All of the data should be output character for character, except the pictures.

# INFORMATION SUPPLIED start

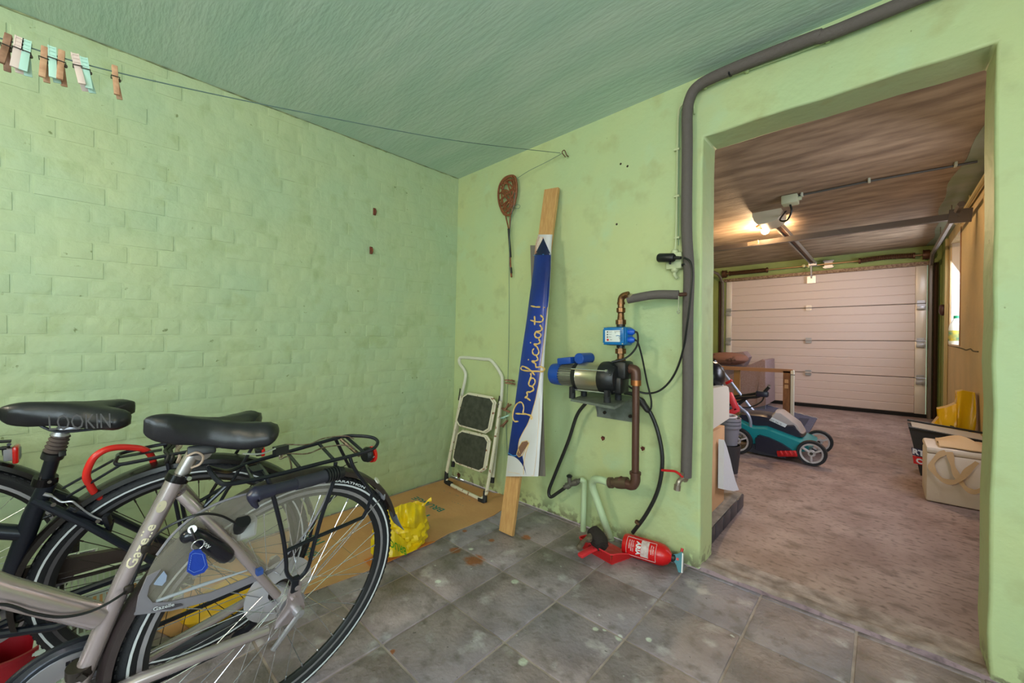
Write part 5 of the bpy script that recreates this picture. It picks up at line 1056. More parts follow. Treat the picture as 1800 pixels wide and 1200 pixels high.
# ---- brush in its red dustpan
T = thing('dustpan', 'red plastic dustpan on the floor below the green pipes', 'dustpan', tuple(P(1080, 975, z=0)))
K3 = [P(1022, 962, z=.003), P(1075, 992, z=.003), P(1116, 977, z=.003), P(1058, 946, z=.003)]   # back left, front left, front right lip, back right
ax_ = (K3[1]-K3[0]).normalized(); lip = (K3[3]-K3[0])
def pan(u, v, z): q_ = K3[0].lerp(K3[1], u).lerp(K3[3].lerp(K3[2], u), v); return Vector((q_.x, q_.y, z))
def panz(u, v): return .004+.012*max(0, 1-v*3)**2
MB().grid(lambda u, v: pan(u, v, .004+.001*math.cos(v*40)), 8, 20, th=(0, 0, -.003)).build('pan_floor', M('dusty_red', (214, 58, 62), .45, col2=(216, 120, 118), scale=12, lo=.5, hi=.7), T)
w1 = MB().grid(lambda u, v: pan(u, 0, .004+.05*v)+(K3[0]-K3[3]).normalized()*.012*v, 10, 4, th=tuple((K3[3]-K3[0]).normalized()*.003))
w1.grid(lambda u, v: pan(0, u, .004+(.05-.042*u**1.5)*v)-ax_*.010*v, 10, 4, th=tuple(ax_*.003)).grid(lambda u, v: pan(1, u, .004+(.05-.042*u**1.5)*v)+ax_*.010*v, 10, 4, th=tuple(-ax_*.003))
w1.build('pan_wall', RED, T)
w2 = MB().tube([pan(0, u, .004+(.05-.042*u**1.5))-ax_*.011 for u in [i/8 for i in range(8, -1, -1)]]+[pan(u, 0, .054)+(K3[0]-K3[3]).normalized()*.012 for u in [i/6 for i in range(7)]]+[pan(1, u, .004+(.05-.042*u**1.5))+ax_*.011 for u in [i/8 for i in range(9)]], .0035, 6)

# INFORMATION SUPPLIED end

> COMPLETE RESPONSE
Write part 5 of the bpy script that recreates this picture. It picks up at line 1056. More parts follow. Treat the picture as 1800 pixels wide and 1200 pixels high.
# ---- brush in its red dustpan
T = thing('dustpan', 'red plastic dustpan on the floor below the green pipes', 'dustpan', tuple(P(1080, 975, z=0)))
K3 = [P(1022, 962, z=.003), P(1075, 992, z=.003), P(1116, 977, z=.003), P(1058, 946, z=.003)]   # back left, front left, front right lip, back right
ax_ = (K3[1]-K3[0]).normalized(); lip = (K3[3]-K3[0])
def pan(u, v, z): q_ = K3[0].lerp(K3[1], u).lerp(K3[3].lerp(K3[2], u), v); return Vector((q_.x, q_.y, z))
def panz(u, v): return .004+.012*max(0, 1-v*3)**2
MB().grid(lambda u, v: pan(u, v, .004+.001*math.cos(v*40)), 8, 20, th=(0, 0, -.003)).build('pan_floor', M('dusty_red', (214, 58, 62), .45, col2=(216, 120, 118), scale=12, lo=.5, hi=.7), T)
w1 = MB().grid(lambda u, v: pan(u, 0, .004+.05*v)+(K3[0]-K3[3]).normalized()*.012*v, 10, 4, th=tuple((K3[3]-K3[0]).normalized()*.003))
w1.grid(lambda u, v: pan(0, u, .004+(.05-.042*u**1.5)*v)-ax_*.010*v, 10, 4, th=tuple(ax_*.003)).grid(lambda u, v: pan(1, u, .004+(.05-.042*u**1.5)*v)+ax_*.010*v, 10, 4, th=tuple(-ax_*.003))
w1.build('pan_wall', RED, T)
w2 = MB().tube([pan(0, u, .004+(.05-.042*u**1.5))-ax_*.011 for u in [i/8 for i in range(8, -1, -1)]]+[pan(u, 0, .054)+(K3[0]-K3[3]).normalized()*.012 for u in [i/6 for i in range(7)]]+[pan(1, u, .004+(.05-.042*u**1.5))+ax_*.011 for u in [i/8 for i in range(9)]], .0035, 6)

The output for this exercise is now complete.